Stored data
## BEGIN

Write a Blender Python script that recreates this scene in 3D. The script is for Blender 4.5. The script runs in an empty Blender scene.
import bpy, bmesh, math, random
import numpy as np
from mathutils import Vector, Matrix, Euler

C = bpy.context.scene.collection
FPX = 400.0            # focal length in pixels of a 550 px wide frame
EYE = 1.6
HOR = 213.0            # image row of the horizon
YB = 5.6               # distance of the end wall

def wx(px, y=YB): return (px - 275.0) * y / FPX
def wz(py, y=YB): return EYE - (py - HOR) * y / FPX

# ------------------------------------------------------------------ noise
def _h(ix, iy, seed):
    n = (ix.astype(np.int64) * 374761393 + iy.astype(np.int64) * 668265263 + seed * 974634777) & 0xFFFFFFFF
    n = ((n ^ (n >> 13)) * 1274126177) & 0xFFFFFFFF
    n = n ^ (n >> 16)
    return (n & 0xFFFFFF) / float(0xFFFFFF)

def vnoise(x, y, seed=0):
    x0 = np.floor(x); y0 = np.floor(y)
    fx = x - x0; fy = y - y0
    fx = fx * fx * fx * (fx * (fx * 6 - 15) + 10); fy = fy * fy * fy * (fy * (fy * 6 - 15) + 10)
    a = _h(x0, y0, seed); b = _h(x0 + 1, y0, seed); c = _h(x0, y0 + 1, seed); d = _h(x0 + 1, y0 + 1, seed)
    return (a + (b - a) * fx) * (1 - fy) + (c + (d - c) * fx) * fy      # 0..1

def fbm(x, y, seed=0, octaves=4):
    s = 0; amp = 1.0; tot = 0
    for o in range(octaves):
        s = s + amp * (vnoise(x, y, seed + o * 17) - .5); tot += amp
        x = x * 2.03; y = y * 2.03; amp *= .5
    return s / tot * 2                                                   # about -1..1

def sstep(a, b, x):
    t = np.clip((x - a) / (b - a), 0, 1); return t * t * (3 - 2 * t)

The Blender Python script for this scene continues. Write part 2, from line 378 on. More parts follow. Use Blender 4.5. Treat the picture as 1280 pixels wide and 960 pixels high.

## END

* Instructions to follow *
Starting at the first line of the material above, reproduce each line exactly up to and including the line with "def wz(py, y=YB): return".

* Right answer *
Write a Blender Python script that recreates this scene in 3D. The script is for Blender 4.5. The script runs in an empty Blender scene.
import bpy, bmesh, math, random
import numpy as np
from mathutils import Vector, Matrix, Euler

C = bpy.context.scene.collection
FPX = 400.0            # focal length in pixels of a 550 px wide frame
EYE = 1.6
HOR = 213.0            # image row of the horizon
YB = 5.6               # distance of the end wall

def wx(px, y=YB): return (px - 275.0) * y / FPX
def wz(py, y=YB): return EYE - (py - HOR) * y / FPX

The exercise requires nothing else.